交響曲第5番変ロ長調
ミヒャエル・ギーレン指揮南西ドイツ放送交響楽団
89/11〜12
Intercord INT 860.907

 浅岡弘和のサイトには「『第五』の冒頭など低弦のピチカートがコントラバスだけでチェロは落とすという変わった解釈が聴かれる」とあるが、よくこんなの聞き分けたなと感心した。普通に再生していたのでは並の演奏と全然区別が付かない。ヘッドフォンで聴くと確かに刻みが地味なような気がする。が、結局それだけである。実演ではそれなりの効果を発揮したのかもしれないが・・・・
 トータル70分ちょっとで、ギーレンの他の奇数番号(37番)と同じく快速演奏である。が、同様の演奏時間の他盤(インバルや旧東独系指揮者)とは一味違うように聞こえた。もちろん第1楽章から飛ばすのであるが、先にも触れたピチカート(これはチェロも入ってる?)が強烈に自己主張している。そこに指揮者の強靱な意志のようなものを感じてしまった。この楽章のピークも(14分09秒)に至るまでの煽り方もかなり執拗である。単に明晰さだけを極めただけの演奏に終わっていないのが偉い。ただし、コーダ(17分10秒〜)に入っても急加速することなくインテンポのまま締め括るなど、この指揮者の造形感覚が確かであることは随所で窺える。

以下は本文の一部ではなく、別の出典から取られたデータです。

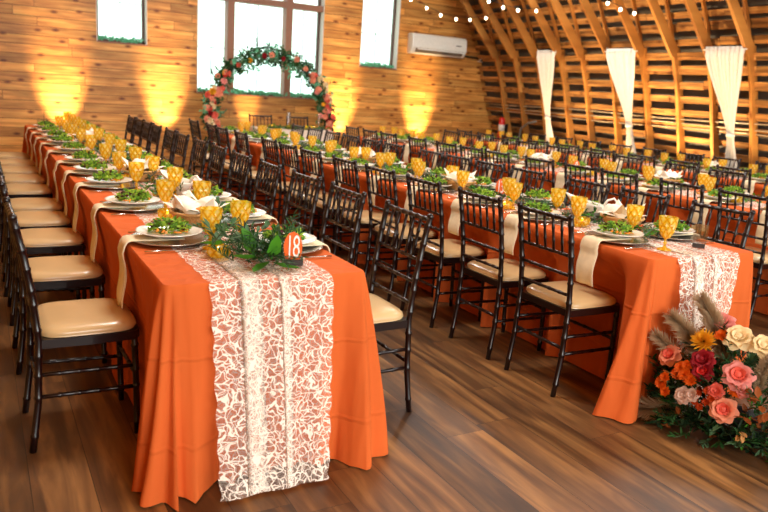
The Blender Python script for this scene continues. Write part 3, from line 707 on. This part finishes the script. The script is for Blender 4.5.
# lace runners
def runner(cx, y0, y1, fold, hang, label, seed, taper=.2, skew=0):
    rd = random.Random(seed)
    # cross profile: visits x with doubled-back pleats
    if fold: cross = [(-.225, 0), (-.17, 0), (-.13, .0005), (-.05, .001), (-.13, .0015), (-.05, .002), (.02, .0005), (.06, .001), (.02, .0015), (.06, .002), (.14, .001), (.225, 0)]
    else: cross = [(-.21, 0), (-.1, .001), (.0, .001), (.1, .001), (.21, 0)]
    dense = []
    for a, c in zip(cross, cross[1:]):
        for k in range(3): dense.append((a[0]+(c[0]-a[0])*k/3, a[1]+(c[1]-a[1])*k/3))
    dense.append(cross[-1]); us = [0]
    for a, c in zip(dense, dense[1:]): us.append(us[-1]+abs(c[0]-a[0]))
    path = []  # (y, z, nrm y, nrm z, s)
    s = 0
    if hang:
        n = 30
        for i in range(n): q = i/n; z = .012+(HT-.03)*q; path.append((y0-.03-.13*(1-q)**1.0, z, -1, 0, -(HT*(1-q))-.05))
        for a in range(5): th = a/4*PI/2; path.append((y0-.028+.02*sin(th)+.006, HT-.02+.0225*sin(th), -cos(th), sin(th), -.05+.05*a/4))
    yy = y0+.02
    while yy < y1: path.append((yy, HT+.002, 0, 1, yy-y0)); yy += .04
    vs = []; uv = []; fs = []
    for (y, z, ny, nz, s) in path:
        drop = max(0, -s)
        for i, (x, o) in enumerate(dense):
            edge = 1 if i in (0, len(dense)-1) else 0
            sc = .012*abs(sin(s*28))*edge*(1 if x > 0 else -1)
            wv = .0; off = o
            if drop > 0 and nz == 0: off += .006*(1+sin(x*34+seed))*min(1, drop*2); 
            xx = (x*(1-taper*min(1, drop/.75)*(1 if hang and x > 0 else .1))) + sc*.9
            vs.append((cx+xx+skew*drop, y+ny*off, z+nz*off)); uv.append((us[i], s))
    m_ = len(dense)
    for i in range(len(path)-1):
        for j in range(m_-1): k = i*m_+j; fs.append((k, k+1, k+m_+1, k+m_))
    b = MB(); b.add(vs, fs, 'lace'); b.uv = uv; o = b.build('lace_runner'); tag(o, label, 'table runner', 'white lace runners')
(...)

 約19分の第1楽章に続くものとして、18分ちょっとの第2楽章は少々遅く感じる。(ちなみに、4つの楽章のトラックタイムが当盤と結構似ているのはマタチッチ&チェコ・フィル盤である。ついでながら、ショルティはアダージョの方が1分長い。やっぱヘンだわ、このシト。)ところが、ここが全曲中で最も素晴らしいのである。ブロック内でのテンポいじりは行わず、変更はあくまでブロックの変わり目に限定しているが、それが実にスムーズに行われている。指揮者によるテンポの前後関係の捉え方が正しいからに他ならない。このような整然とした美しさは「部分こだわり型」指揮者では絶対に表現できない。ヒンヤリとした響きがこのアダージョにこんなにもピッタリ合うとは思ってもみなかった。
 スケルツォは全く問題はない。終楽章も冒頭部分の力強さは良かったけれども、3分08秒からのせせこましい進行に興醒めしてしまった。もっとも、曲想が変わってからテンポを上げているので方法としては誤っていないし、もちろん指揮者にしてみればそれで辻褄が合っているのだろう。単に私の好みではないというだけだ。全曲を快速演奏で押し通していることを考えれば、楽章間のバランスという点からも文句を付けるべきではない。コーダを明晰そのものの響きで聴くことができるのは何といってもありがたい。